John Gallant & Seth: Bannock, Beans And Black Tea

John Gallant & Seth: Bannock, Beans And Black Tea

After Chris Ware, Canadian cartoonist Seth has the best design sense in comics; it's evident in the way he slips nostalgic ennui into packages that mimic the texture and tone of an old used-bookstore discovery. Bannock, Beans And Black Tea collects a set of anecdotal memoirs by Seth's father John Gallant (Seth's real name is Gregory Gallant), dressed up with illustrations and bound up in a small hardback that looks like a turn-of-the-century private-press publication. The writing is equally unassuming, as the elder Gallant describes his Depression-era childhood in direct, unpoetic lines like "The house was of the type made of logs and rough-hewn boards. In the back of it was the backhouse (or outhouse). It was surrounded by overgrown grass and weeds and with some old apple trees between it and the road."
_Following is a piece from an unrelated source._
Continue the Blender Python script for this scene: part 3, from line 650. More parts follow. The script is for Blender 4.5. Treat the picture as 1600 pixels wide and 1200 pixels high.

Gallant grew up in the '30s on Prince Edward Island, in a village dominated by a Catholic church and supported by a nearby lobster factory. Bannock, Beans And Black Tea is drawn from stories Seth heard his father tell repeatedly, stories that seemed quaintly rustic when Seth was a child, but that he's come to see as tinged with bitterness. The title of the book comes from the Gallant family's standard breakfast ("bannock" being a kind of unleavened, unseasoned fried bread), and most of the short chapters revolve around what they had to do to keep from starving. Gallant bought flour and hunted scraps, making do with ragged clothes and dropping out of school to find work wherever it was available.

Seth's hand-lettering and thick-lined illustrations give an intentionally deceptive veneer of charm to what is in essence one old man's angry howl at God for sticking him in a home bereft of advantages. The appeal of Bannock, Beans And Black Tea is similar to that of any frontier tale, where readers get the chance to marvel at human ingenuity and simultaneously give thanks for modern convenience. But the book also serves as a between-the-lines expression of affection to a father, from a son whose own romanticizing and re-creating of a more perfect past now holds a drop of irony.